Data listing:
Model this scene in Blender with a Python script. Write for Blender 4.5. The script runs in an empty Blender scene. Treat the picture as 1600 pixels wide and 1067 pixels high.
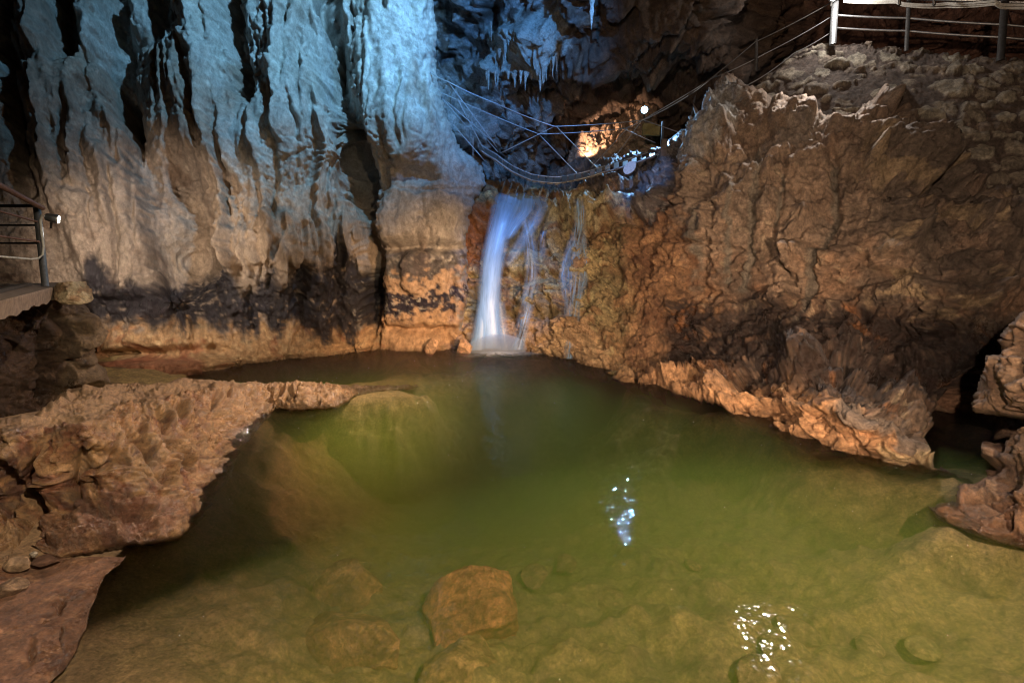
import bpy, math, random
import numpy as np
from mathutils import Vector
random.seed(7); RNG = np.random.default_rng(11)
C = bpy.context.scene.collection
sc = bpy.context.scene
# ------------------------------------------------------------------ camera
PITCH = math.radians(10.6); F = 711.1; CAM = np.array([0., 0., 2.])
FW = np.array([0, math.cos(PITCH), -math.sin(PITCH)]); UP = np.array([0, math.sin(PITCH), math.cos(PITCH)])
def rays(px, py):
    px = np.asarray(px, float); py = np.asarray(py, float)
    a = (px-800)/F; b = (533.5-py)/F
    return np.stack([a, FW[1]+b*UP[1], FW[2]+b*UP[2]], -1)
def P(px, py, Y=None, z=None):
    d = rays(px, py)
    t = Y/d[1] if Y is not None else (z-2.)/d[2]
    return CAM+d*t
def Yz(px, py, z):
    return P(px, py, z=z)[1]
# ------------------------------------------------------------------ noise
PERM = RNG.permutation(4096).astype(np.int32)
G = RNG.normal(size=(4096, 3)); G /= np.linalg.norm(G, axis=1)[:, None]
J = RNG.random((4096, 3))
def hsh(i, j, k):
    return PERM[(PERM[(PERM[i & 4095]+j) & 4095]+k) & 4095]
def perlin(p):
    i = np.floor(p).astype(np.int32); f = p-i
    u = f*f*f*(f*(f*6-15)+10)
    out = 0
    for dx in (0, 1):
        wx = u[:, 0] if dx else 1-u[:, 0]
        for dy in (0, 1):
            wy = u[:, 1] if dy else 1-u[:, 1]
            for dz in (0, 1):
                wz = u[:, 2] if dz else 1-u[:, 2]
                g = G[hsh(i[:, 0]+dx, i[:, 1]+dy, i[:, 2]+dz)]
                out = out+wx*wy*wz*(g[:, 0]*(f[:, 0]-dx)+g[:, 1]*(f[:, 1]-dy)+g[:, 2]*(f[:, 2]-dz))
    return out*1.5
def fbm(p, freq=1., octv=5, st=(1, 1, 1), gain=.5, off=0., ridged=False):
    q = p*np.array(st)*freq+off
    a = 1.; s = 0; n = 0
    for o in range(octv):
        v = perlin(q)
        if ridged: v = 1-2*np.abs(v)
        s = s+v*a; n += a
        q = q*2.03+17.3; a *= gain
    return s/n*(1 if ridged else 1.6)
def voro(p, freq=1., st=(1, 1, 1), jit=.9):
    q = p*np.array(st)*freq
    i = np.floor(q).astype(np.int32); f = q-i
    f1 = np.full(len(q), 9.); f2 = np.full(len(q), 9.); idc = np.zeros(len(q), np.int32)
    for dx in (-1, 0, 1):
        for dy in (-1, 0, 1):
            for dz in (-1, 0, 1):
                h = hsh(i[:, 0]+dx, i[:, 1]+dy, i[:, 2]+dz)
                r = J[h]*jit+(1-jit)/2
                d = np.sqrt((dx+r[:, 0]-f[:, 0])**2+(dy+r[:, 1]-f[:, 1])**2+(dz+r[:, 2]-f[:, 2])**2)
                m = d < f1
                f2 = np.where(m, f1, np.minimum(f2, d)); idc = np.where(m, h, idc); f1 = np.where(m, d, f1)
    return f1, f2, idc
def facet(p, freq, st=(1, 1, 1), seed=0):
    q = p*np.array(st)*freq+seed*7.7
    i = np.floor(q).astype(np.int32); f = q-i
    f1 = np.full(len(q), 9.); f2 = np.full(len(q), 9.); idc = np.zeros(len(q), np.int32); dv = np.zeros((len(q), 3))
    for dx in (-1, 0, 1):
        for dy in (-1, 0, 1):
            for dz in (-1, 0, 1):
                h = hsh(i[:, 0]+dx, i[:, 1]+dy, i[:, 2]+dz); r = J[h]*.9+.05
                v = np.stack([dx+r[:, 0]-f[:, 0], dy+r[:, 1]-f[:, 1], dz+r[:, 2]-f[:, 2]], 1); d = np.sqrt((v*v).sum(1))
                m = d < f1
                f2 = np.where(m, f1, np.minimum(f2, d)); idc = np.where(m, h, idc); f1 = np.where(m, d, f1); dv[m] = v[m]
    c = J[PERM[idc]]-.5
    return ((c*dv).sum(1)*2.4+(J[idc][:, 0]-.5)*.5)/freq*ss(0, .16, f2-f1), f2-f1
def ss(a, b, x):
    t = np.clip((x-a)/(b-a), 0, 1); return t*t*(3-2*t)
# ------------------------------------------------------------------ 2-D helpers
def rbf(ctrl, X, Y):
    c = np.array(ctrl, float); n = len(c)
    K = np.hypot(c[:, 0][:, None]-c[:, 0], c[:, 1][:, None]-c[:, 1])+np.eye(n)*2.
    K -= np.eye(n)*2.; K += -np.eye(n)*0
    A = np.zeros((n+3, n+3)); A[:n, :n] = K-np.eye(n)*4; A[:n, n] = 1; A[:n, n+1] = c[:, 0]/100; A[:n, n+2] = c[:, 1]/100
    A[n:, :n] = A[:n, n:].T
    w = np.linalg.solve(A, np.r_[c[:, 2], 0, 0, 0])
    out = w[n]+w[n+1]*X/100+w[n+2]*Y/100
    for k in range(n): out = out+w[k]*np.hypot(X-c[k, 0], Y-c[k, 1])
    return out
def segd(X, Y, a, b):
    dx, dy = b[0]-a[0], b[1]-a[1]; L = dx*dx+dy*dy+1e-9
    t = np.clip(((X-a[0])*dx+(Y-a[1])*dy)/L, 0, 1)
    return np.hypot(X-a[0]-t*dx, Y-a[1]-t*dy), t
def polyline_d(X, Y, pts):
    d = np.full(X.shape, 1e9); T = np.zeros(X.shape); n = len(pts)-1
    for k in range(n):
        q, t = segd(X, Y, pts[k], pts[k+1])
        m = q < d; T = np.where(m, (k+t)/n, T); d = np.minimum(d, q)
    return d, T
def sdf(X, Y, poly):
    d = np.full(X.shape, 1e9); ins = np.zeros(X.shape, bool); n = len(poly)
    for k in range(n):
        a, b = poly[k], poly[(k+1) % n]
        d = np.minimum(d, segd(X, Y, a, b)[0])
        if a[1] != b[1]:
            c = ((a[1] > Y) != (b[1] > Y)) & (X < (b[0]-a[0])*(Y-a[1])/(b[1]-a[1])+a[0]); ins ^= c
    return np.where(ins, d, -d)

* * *

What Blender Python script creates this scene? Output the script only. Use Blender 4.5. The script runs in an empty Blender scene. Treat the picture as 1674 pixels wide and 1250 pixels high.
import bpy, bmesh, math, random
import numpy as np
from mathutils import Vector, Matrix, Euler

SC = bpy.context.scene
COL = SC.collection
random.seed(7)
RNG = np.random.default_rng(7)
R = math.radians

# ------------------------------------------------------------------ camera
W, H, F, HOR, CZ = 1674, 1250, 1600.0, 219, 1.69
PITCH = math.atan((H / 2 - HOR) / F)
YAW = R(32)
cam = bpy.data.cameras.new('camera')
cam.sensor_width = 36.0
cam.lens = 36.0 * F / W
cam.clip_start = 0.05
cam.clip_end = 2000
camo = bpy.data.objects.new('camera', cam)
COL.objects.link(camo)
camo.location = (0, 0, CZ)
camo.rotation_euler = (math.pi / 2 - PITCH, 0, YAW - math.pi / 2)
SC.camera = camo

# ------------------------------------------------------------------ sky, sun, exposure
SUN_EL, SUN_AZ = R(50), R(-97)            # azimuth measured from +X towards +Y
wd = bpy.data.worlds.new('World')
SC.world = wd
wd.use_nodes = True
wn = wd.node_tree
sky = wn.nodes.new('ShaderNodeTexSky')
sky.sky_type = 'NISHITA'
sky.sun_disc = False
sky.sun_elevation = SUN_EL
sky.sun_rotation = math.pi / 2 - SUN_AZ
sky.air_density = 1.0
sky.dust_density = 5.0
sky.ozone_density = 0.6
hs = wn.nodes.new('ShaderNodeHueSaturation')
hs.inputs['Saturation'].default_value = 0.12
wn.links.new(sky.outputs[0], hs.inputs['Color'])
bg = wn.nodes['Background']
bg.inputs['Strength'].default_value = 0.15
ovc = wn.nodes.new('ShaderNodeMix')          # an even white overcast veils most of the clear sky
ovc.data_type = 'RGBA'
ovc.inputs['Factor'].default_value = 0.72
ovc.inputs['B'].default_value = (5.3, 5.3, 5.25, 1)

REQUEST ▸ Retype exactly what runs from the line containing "What Blender Python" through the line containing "SC.camera = camo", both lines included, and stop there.

WORKED ANSWER ▸
What Blender Python script creates this scene? Output the script only. Use Blender 4.5. The script runs in an empty Blender scene. Treat the picture as 1674 pixels wide and 1250 pixels high.
import bpy, bmesh, math, random
import numpy as np
from mathutils import Vector, Matrix, Euler

SC = bpy.context.scene
COL = SC.collection
random.seed(7)
RNG = np.random.default_rng(7)
R = math.radians

# ------------------------------------------------------------------ camera
W, H, F, HOR, CZ = 1674, 1250, 1600.0, 219, 1.69
PITCH = math.atan((H / 2 - HOR) / F)
YAW = R(32)
cam = bpy.data.cameras.new('camera')
cam.sensor_width = 36.0
cam.lens = 36.0 * F / W
cam.clip_start = 0.05
cam.clip_end = 2000
camo = bpy.data.objects.new('camera', cam)
COL.objects.link(camo)
camo.location = (0, 0, CZ)
camo.rotation_euler = (math.pi / 2 - PITCH, 0, YAW - math.pi / 2)
SC.camera = camo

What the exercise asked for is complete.